In both narratives, our instincts about power are completely subverted. Every human instinct says power belongs in a palace, yet the Gospel writers choose a barn—cold, smelling of animals, and aggressively insignificant. George Bailey, broke and desperate on a bridge on Christmas Eve, is in his own version of that stable. At his absolute lowest, he is standing on sacred ground, realizing that his "Building and Loan" was the humble vessel through which a community was saved. Even the announcement of this grace skips the elite and goes to the "night shift"—shepherds considered ritually unclean and socially invisible. This is the core theological claim: revelation comes to the margins, and divine intervention often waits until human resources are completely exhausted.

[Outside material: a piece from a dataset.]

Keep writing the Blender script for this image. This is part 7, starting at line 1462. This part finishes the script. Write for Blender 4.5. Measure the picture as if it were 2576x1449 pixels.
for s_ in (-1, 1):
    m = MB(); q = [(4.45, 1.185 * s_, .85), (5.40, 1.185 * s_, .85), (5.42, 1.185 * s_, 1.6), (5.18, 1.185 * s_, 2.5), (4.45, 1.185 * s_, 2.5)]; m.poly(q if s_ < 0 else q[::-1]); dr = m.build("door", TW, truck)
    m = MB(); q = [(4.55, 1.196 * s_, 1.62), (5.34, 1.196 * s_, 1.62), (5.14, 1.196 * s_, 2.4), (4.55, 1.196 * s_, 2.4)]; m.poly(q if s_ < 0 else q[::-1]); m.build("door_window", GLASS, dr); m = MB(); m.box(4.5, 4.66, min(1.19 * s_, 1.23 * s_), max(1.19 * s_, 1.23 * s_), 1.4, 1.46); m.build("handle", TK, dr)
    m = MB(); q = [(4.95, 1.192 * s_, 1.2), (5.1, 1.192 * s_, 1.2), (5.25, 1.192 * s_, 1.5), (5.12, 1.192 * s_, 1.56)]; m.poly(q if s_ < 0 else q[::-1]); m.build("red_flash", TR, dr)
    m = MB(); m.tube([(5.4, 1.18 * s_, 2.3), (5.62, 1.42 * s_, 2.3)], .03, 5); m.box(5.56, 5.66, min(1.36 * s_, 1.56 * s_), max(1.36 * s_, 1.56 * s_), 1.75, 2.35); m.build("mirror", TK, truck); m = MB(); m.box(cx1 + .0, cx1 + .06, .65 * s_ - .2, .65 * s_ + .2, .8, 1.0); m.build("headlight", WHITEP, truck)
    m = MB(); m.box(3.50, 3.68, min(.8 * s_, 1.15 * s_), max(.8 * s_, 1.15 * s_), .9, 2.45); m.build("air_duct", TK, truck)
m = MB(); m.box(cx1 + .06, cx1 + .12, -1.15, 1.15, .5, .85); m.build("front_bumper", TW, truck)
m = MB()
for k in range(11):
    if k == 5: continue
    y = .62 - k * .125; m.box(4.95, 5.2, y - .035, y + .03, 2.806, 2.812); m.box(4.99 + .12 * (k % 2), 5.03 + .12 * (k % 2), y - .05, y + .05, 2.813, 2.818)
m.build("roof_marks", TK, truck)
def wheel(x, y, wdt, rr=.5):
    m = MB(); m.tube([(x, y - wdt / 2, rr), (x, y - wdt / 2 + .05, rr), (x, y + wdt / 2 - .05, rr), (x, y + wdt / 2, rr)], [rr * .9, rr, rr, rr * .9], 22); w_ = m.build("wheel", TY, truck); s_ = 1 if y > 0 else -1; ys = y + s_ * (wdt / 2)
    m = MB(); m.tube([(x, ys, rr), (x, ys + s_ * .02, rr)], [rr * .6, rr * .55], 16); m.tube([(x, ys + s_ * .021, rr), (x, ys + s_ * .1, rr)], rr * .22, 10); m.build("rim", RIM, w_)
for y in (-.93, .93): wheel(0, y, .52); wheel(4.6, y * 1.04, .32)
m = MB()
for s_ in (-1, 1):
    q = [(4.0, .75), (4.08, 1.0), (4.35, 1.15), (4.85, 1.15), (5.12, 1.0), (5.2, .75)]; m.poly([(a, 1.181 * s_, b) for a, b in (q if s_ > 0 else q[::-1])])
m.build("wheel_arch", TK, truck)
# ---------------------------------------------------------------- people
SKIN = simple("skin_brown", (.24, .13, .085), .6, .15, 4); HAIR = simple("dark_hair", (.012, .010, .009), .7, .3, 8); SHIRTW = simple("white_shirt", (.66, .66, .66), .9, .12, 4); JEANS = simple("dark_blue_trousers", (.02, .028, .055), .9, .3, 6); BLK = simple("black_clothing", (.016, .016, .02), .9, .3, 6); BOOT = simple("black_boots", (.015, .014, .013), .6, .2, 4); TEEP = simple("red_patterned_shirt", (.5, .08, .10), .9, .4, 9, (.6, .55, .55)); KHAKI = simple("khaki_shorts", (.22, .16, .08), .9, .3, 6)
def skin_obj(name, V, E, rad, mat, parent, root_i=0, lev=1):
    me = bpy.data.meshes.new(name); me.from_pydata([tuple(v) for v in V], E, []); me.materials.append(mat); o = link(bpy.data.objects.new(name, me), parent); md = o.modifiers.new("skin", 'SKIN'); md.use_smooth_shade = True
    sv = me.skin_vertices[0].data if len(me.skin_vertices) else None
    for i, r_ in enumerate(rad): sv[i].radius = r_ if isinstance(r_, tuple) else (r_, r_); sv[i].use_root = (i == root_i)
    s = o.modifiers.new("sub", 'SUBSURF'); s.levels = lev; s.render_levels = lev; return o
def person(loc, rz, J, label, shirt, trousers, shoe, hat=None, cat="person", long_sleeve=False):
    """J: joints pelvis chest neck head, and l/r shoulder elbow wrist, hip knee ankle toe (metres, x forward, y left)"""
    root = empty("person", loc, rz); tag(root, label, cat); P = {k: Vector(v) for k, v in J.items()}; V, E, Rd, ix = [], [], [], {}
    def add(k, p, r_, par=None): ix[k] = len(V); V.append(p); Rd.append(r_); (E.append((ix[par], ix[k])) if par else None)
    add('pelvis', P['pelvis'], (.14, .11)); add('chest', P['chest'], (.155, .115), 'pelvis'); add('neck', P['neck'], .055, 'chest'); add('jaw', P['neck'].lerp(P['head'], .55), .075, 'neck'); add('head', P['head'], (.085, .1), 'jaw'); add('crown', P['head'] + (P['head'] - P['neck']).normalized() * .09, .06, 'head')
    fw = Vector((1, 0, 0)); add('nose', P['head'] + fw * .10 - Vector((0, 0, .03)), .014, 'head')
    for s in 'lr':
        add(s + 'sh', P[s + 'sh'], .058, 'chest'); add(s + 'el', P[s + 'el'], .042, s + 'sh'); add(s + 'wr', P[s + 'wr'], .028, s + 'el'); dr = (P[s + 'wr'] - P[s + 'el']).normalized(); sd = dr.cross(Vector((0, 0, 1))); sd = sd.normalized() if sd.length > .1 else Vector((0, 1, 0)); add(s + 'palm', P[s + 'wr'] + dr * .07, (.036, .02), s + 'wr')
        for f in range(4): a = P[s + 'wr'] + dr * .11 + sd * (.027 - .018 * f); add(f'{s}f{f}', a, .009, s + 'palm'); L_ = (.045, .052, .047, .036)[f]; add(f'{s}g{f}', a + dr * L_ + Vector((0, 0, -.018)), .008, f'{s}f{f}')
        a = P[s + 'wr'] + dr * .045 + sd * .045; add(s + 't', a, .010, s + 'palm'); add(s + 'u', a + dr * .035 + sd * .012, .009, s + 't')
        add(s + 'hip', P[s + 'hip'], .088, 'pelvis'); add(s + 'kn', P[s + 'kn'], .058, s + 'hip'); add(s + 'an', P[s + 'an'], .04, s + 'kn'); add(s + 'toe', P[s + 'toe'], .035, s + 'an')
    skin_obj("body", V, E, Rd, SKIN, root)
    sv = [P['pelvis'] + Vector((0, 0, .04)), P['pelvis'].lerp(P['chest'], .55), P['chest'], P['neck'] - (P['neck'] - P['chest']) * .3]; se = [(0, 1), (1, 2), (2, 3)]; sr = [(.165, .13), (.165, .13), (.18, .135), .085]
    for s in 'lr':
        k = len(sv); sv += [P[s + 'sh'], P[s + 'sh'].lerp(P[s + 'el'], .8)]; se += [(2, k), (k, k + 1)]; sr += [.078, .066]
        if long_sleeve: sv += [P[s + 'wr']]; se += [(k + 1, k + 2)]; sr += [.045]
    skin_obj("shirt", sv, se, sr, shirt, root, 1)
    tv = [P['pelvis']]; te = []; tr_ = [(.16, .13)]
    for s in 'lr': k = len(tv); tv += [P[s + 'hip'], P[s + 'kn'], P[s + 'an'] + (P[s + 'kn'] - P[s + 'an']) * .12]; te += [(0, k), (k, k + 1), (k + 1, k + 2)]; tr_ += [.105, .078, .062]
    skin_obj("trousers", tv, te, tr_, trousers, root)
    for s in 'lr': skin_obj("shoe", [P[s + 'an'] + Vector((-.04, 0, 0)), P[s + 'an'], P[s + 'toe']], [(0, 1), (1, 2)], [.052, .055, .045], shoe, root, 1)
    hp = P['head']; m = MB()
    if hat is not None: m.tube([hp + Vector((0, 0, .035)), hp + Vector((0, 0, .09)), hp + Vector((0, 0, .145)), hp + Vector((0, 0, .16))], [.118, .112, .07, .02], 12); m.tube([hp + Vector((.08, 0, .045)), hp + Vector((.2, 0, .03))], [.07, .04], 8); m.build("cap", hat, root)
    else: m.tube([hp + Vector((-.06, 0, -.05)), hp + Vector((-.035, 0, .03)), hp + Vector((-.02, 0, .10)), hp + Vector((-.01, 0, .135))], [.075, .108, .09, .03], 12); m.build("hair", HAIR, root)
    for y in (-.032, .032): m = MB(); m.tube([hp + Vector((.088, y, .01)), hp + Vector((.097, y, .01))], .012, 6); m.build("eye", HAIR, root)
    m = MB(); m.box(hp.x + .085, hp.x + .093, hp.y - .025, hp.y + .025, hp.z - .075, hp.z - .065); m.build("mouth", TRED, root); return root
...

We see this communal response again in the arrival of the Magi, who represent wisdom traditions from outside the "approved" circle. In Bedford Falls, we see a local version of the Magi as Sam Wainwright wires money from London, Violet Bick brings her savings, and the ordinary citizens of the town offer what they have. They aren’t royalty, but they are following a star of recognition and solidarity. Standing in opposition is Mr. Potter, who functions exactly like King Herod. Both represent entrenched power threatened by a new way of organizing community, and both fail because the alternative—collective love—proves more resilient than they could imagine.
There is a beautiful theological term for this called kenosis, or "self-emptying." Just as the Divine empties itself into the constraints of humanity, George Bailey empties himself year after year, setting aside his dreams of travel to help others find a home. Both follow the spiritual logic that fullness comes through relinquishment. We are not here to argue about historical censuses or the physics of angels; we are here to practice seeing differently. Both stories refuse easy escapes—the baby in the manger will eventually face betrayal, and George Bailey still has to deal with a missing eight thousand dollars and a predatory Potter. What changes is not the circumstance, but the capacity to see redemptive meaning within it. The star over Bethlehem and the ringing of Clarence’s bell both point to the truth that heaven’s light shows up exactly where we’ve learned not to look. We are invited to trust that our small, ordinary lives are part of a pattern of meaning much larger than we can perceive.
Throughout the Christmas season and the coming year, let us remember that the sacred is often hidden in the ordinary—in the "Building and Loans" of our lives, in the small kindnesses we offer, and in the moments when we feel we have the least to give. May we embrace our own vulnerability as a doorway for the Beloved’s presence. Let us trust that our lives ripple outward in ways we cannot see, weaving a tapestry of redemption that spans from the hills of Bethlehem to the streets of our own towns. May our eyes see the light shining in the dark corners of our world, and give us the courage to show up for one another, believing that every life is indeed a wonderful life! Amen.